Todo proyecto personal puede ser interrumpido por la muerte, aunque no queramos. De hecho, no vivimos todo el tiempo que queremos y morimos aunque no queramos, decía también San Agustín. Lo demás es silencio…
Tener que morir es infalible. En el momento de la muerte nos encontramos con Dios cara a cara; es un encuentro con el Dios misericordioso.
El sentido de la muerte, y de mi muerte, está en la muerte de Cristo y en su resurrección. La muerte de Jesús fue igual a la nuestra. En la muerte de Jesús, Dios se acercó a la muerte —a nuestra muerte— y le dio sentido, la transformó. Seremos recogidos de la no vida, que es la muerte, en su vida: la vida de Dios.
La muerte es el umbral que debo atravesar para ser acogido por Dios en su vida, la vida eterna. Si sabemos que Dios nos acoge, no debemos temer a la muerte, que es entregarse en el momento de morir para ser recibidos por el Señor.
Antoine de Saint-Exupéry decía que lo que le da sentido a la vida es lo que le da sentido a la muerte. Si mi muerte es un acto de entrega o no, no se decide al morir, sino en el transcurso de la vida, en el amor a la esposa, al esposo, a los hijos, a los amigos, al más pequeño, etc.

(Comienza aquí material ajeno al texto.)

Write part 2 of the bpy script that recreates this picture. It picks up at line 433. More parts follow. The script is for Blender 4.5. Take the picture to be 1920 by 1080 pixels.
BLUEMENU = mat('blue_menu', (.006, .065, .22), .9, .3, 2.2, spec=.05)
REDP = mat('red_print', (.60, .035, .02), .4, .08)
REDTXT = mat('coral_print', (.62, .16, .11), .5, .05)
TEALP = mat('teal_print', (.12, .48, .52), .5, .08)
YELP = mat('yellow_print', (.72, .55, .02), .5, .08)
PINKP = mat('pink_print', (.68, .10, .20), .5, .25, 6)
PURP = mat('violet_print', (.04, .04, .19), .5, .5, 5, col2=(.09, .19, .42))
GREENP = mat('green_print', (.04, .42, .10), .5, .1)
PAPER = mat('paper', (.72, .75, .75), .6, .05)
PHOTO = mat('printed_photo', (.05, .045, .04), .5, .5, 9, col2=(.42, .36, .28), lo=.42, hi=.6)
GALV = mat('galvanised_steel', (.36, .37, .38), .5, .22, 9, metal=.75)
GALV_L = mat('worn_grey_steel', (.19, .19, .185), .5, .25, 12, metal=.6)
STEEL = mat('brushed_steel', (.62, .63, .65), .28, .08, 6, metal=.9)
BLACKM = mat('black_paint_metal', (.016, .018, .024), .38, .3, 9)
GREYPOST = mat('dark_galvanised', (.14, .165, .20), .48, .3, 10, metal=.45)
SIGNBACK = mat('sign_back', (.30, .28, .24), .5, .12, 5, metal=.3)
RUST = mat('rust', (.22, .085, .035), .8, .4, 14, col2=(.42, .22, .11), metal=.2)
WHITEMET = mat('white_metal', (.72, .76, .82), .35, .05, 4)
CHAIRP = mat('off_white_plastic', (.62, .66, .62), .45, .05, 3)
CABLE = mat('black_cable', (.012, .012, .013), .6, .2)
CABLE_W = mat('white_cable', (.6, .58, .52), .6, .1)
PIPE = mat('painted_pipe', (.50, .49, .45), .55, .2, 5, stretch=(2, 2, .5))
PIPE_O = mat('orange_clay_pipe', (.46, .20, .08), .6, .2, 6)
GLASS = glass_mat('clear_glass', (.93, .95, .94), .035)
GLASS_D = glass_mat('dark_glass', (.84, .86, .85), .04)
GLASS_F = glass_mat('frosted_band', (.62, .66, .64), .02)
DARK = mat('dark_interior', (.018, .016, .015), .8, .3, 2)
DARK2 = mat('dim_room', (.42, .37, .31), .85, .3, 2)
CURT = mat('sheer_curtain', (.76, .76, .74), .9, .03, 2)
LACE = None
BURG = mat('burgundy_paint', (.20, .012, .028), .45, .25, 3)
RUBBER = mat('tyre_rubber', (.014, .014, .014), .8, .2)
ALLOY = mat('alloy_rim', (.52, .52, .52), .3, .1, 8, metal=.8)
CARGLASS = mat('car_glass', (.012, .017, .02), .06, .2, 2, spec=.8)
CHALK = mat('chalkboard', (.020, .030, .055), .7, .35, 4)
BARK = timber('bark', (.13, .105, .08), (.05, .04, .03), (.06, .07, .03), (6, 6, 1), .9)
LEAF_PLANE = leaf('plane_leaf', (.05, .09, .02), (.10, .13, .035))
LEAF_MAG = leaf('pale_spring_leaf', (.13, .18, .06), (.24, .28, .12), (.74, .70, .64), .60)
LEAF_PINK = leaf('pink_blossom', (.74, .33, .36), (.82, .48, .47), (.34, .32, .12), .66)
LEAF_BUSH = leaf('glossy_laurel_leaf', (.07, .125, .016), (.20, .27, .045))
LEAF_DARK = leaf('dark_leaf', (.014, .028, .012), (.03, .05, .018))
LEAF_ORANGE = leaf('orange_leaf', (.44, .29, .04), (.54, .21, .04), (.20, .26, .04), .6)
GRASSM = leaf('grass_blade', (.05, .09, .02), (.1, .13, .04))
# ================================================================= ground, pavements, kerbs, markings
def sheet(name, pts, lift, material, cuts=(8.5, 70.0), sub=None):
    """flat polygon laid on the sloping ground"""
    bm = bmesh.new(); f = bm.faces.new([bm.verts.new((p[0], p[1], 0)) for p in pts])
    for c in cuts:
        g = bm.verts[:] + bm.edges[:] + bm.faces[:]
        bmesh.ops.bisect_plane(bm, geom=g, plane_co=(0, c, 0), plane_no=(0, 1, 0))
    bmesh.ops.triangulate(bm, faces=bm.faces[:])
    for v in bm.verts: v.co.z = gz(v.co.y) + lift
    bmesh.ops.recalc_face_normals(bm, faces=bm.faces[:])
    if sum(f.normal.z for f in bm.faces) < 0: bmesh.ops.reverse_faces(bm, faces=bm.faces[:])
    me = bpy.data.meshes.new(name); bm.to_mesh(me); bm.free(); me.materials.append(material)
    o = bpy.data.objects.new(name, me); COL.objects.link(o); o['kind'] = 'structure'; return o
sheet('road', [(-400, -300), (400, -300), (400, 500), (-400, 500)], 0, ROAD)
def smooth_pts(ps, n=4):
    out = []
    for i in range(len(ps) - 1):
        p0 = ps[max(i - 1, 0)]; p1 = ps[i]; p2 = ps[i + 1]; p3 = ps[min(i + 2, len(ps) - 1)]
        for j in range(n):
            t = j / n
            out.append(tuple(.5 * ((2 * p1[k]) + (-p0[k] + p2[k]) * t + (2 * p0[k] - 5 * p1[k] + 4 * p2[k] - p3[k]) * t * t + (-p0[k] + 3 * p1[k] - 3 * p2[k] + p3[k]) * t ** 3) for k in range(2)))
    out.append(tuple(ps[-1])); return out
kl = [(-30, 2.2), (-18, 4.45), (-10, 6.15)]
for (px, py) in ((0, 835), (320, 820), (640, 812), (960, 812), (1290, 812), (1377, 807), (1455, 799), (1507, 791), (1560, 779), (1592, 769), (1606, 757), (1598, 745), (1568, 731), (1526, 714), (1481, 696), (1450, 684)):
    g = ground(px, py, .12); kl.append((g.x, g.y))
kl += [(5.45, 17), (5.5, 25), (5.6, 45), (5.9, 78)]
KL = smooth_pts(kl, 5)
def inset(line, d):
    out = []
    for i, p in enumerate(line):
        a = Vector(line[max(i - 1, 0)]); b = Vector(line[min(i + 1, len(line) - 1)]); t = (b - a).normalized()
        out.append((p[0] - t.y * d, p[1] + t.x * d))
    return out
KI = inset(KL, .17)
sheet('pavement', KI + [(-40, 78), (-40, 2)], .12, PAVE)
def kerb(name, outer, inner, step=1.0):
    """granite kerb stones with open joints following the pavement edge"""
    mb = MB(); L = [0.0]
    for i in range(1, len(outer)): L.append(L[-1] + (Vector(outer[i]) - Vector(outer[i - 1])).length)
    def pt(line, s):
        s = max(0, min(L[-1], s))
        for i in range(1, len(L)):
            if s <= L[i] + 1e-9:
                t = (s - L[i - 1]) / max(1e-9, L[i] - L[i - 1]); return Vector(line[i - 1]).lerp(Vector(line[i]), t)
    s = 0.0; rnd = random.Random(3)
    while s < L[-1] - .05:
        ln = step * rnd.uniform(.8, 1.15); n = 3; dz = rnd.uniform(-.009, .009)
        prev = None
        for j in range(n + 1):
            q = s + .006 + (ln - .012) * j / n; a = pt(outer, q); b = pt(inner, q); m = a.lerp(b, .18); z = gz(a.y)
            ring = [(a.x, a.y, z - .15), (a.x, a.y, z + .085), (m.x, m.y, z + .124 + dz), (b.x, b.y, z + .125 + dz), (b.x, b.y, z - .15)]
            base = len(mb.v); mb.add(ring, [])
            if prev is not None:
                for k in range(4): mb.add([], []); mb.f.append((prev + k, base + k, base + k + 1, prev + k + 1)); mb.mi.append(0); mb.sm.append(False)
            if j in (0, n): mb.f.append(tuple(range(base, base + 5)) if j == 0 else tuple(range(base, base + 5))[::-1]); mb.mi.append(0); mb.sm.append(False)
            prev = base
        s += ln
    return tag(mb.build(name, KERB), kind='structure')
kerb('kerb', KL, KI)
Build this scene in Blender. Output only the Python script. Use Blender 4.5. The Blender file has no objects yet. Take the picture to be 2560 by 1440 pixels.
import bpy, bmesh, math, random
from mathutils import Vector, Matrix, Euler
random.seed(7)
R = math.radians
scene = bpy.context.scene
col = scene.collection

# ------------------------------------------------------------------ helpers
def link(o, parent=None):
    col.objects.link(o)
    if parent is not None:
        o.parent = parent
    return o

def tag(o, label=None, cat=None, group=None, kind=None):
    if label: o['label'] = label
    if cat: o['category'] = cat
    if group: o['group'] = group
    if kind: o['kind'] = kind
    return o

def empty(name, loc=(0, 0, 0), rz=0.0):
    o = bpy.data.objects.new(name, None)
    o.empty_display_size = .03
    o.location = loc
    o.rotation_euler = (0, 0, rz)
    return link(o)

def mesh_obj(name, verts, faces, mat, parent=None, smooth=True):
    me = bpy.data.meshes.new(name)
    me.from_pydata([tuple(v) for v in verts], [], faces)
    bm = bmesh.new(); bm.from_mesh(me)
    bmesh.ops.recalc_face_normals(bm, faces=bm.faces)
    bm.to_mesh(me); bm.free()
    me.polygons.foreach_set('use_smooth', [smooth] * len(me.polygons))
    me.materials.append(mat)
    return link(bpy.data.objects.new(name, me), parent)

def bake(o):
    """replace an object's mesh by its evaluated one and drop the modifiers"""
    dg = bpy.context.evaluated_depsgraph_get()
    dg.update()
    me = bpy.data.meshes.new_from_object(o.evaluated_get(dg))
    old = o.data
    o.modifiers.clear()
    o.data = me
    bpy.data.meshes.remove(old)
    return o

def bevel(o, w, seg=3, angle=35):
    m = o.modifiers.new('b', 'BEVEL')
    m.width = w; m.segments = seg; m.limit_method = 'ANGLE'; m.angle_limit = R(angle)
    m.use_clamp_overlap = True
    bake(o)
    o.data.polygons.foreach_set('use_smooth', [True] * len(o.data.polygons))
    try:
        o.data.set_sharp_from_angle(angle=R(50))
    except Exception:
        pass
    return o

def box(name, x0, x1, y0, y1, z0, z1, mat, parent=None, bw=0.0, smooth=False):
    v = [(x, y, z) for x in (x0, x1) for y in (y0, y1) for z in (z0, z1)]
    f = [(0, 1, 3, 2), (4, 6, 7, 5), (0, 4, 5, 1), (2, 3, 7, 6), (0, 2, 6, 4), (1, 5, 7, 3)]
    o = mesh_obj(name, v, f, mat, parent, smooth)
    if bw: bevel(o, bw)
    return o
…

Jesús no improvisó su muerte: se entregó en el abandono a Dios y a la humanidad. Vivió y murió por y para nosotros, como dice San Pablo en la Carta a los Gálatas 2,20: “Me amó y se entregó por mí”.
La razón de nuestra esperanza es el amor apasionado que Dios tiene por cada uno de nosotros, por todos. Nada ni nadie nos podrá separar de ese amor de Dios derramado en nuestros corazones por el Espíritu Santo, que en Jesucristo se nos ha dado (cfr. Romanos 8,38-39).
Creer en la resurrección es fundamental, ya que nuestra esperanza está en ella. La muerte tiene sentido en Jesús, a quien Dios resucitó. Eso nos espera a todos. Creer en la resurrección es clave, pero antes hay que creer en la ternura, el amor y la misericordia de Dios, que son infinitos.
Que las almas de todos los fieles difuntos, por la misericordia de Dios, descansen en paz. Amén.